**Work instructions**
Wherever the word "scene" turns up in a line of the entries, copy that line.

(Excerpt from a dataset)
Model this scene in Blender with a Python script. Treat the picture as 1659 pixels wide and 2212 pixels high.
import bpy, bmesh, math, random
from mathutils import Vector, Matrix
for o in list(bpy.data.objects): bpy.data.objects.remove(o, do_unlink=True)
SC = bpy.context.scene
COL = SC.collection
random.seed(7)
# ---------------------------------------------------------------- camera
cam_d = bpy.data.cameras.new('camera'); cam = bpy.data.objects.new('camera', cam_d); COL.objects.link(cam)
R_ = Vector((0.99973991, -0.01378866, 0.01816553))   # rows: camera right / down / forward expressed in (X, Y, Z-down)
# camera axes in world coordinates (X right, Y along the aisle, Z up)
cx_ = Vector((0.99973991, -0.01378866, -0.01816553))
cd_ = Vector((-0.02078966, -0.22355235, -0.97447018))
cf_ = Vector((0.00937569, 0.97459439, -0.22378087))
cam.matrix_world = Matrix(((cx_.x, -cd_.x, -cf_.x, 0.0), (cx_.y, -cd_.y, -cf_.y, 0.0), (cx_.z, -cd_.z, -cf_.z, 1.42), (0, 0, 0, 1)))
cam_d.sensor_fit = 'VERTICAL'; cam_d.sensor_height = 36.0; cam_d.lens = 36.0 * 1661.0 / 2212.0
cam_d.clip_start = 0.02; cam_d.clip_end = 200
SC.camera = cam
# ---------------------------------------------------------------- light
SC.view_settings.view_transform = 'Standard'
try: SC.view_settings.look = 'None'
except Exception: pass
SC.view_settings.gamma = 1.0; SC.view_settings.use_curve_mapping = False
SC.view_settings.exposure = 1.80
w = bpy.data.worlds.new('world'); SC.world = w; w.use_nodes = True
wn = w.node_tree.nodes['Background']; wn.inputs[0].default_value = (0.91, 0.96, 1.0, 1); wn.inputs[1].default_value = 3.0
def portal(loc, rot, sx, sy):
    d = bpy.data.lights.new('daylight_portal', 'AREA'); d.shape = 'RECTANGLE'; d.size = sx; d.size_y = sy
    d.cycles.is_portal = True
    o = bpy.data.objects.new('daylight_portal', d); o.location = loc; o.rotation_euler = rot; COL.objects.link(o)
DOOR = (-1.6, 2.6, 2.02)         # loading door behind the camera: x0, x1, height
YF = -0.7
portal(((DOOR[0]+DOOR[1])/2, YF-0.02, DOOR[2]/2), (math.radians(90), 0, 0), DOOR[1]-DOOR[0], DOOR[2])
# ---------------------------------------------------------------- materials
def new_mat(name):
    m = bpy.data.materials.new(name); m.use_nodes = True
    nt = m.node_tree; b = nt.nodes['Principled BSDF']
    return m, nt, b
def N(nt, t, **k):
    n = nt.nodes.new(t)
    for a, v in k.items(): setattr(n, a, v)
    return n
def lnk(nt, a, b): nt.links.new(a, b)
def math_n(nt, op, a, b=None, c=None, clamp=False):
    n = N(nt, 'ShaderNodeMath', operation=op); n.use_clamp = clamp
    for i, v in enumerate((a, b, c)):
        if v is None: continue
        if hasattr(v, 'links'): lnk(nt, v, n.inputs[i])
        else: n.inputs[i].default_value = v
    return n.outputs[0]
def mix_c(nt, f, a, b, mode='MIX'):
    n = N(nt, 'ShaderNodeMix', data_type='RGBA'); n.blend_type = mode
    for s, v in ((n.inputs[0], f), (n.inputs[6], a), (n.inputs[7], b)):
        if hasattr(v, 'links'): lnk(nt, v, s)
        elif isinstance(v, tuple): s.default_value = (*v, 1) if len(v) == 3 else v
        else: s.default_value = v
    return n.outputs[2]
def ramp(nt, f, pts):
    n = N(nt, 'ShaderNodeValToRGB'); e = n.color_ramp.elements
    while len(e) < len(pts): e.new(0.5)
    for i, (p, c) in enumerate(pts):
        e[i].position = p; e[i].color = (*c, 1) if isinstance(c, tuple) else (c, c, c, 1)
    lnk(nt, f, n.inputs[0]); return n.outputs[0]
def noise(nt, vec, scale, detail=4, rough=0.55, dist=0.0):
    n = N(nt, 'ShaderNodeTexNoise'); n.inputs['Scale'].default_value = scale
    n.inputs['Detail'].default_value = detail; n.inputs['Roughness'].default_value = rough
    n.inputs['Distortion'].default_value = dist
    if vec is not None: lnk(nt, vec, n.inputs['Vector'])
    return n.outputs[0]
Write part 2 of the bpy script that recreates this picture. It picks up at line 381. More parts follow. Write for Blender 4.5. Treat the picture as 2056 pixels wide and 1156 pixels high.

**Answer to this exercise**
Model this scene in Blender with a Python script. Treat the picture as 1659 pixels wide and 2212 pixels high.
SC = bpy.context.scene